A redução do tempo de espera das crianças e adolescentes acolhidos também foi mencionado pelo promotor de Justiça do MPCE Lucas Azevedo, que mediou o evento.

Lucas, que é coordenador do Centro de Apoio Operacional da Infância e Juventude, mencionou que, em Fortaleza, há somente uma vara que cuida dos casos de adoção, o que demanda a ampliação da equipe de profissionais.

“Como a gente supera isso? Com investimentos na política pública de adoção, principalmente com o maior aparelhamento de estrutura de pessoal e de material do Poder Judiciário, do Ministério Público, da Defensoria. Nós temos apenas uma vara aqui em Fortaleza que cuida dos casos de adoção. Isso não é suficiente. As equipes multidisciplinares que trabalham também em torno dessa temática junto ao sistema de Justiça também contam com um número reduzido de profissionais, precisaria ampliar isso”, afirmou.

Apadrinhamento de crianças e adolescentes

Uma das alternativas apontadas pelo procurador Sávio Bittencourt durante a palestra foi a implantação do apadrinhamento obrigatório. Segundo ele, o programa consiste no pareamento de pessoas que se responsabilizam, aos poucos, por crianças e adolescentes.

A medida já acontece em alguns lugares do Brasil, porém Sávio destaca a importância do apadrinhamento se tornar uma regra para todos os municípios.

“Essas crianças têm direito à referência de um adulto cuidador, que seja referência emocional, que arrume o primeiro emprego. São, geralmente, adolescentes ou crianças mais velhas que podem ser apadrinhados por pessoas dispostas a estabelecer esse vínculo que não é adotivo, mas que tenha algum tipo de cuidado e que serve de referência para quem não tem nenhuma referência”, explicou o procurador.

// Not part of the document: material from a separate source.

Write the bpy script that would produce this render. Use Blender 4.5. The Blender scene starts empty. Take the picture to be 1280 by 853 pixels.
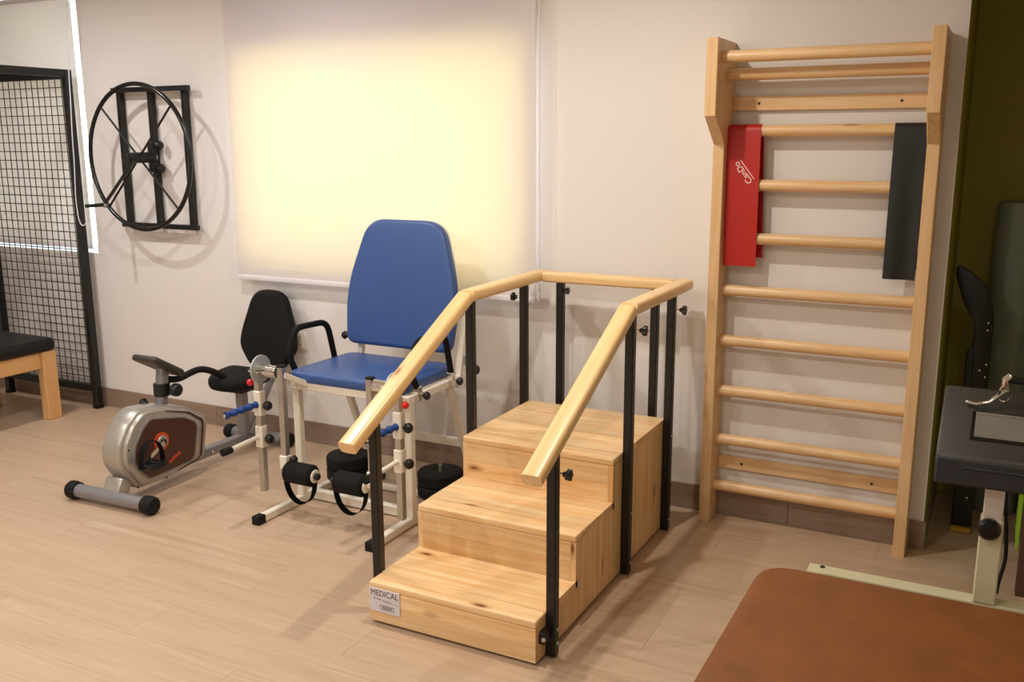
import bpy, bmesh, math, random
from mathutils import Vector, Matrix, Euler
random.seed(7)
D = bpy.data
COL = bpy.context.scene.collection
SC = bpy.context.scene
PI = math.pi

# ------------------------------------------------------------------ camera
cam_d = D.cameras.new('camera'); cam = D.objects.new('camera', cam_d); COL.objects.link(cam)
cam_d.sensor_fit = 'HORIZONTAL'; cam_d.sensor_width = 36.0; cam_d.lens = 1185.6 / 1280 * 36
cam_d.clip_start = 0.05; cam_d.clip_end = 100
yaw, pit, rol = math.radians(27.4146), math.radians(11.9585), math.radians(-0.2085)
F = Vector((-math.sin(yaw) * math.cos(pit), math.cos(yaw) * math.cos(pit), -math.sin(pit)))
R = Vector((math.cos(yaw), math.sin(yaw), 0)); U = R.cross(F)
R2 = R * math.cos(rol) + U * math.sin(rol); U2 = U * math.cos(rol) - R * math.sin(rol)
m = Matrix((R2, U2, -F)).transposed().to_4x4(); m.translation = (1.2077, -4.5229, 1.8649)
cam.matrix_world = m
SC.camera = cam

# ------------------------------------------------------------------ world, lights, exposure
w = D.worlds.new('world'); SC.world = w; w.use_nodes = True
bg = w.node_tree.nodes['Background']; bg.inputs[0].default_value = (0.83, 0.93, 1.0, 1); bg.inputs[1].default_value = 7.2
SC.view_settings.view_transform = 'Standard'; SC.view_settings.look = 'None'
SC.view_settings.gamma = 1.0; SC.view_settings.use_curve_mapping = False
SC.view_settings.exposure = 0.0
CEIL = 2.95
def downlight(x, y, power, col=(1.0, 0.99, 0.985), size=0.075):
    l = D.lights.new('downlight', 'AREA'); l.shape = 'DISK'; l.size = size; l.energy = power; l.color = col
    l.spread = math.radians(178)
    o = D.objects.new('downlight', l); COL.objects.link(o); o.location = (x, y, CEIL - 0.03)
WARM = (1.0, 0.95, 0.85)
LAMPS = [(-4.1, -1.25, 19), (-2.25, -1.25, 20), (-0.38, -1.35, 24, WARM),
         (-4.1, -3.3, 24), (-2.2, -3.2, 25), (-0.3, -3.4, 18, WARM), (1.6, -3.4, 8, WARM),  # rightmost lamp is an unseen extra, added to brighten the dark alcove
         (-2.2, -5.3, 20), (-0.3, -5.3, 14, WARM), (-4.1, -5.3, 16)]
for a in LAMPS: downlight(*a)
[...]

Para o promotor do MPCE, Lucas Azevedo, a obrigatoriedade do apadrinhamento também seria uma medida interessante e uma forma de atenuar os traumas da institucionalização.

“A criança que está na unidade de acolhimento teria, em alguns dias da semana, um padrinho que a levaria para passear, para ter algum tipo de convivência comunitária e minimamente familiar com aquele padrinho, e isso suavizaria os traumas da institucionalização. Não que nas unidades de acolhimento não exista afeto. Os profissionais que trabalham lá se esforçam muito para dar o afeto possível para aquelas crianças, mas, como é uma unidade coletiva, fica impossível de dar um tratamento individualizado para cada uma daquelas crianças da maneira como elas teriam, por exemplo, dentro de um seio familiar”, detalhou.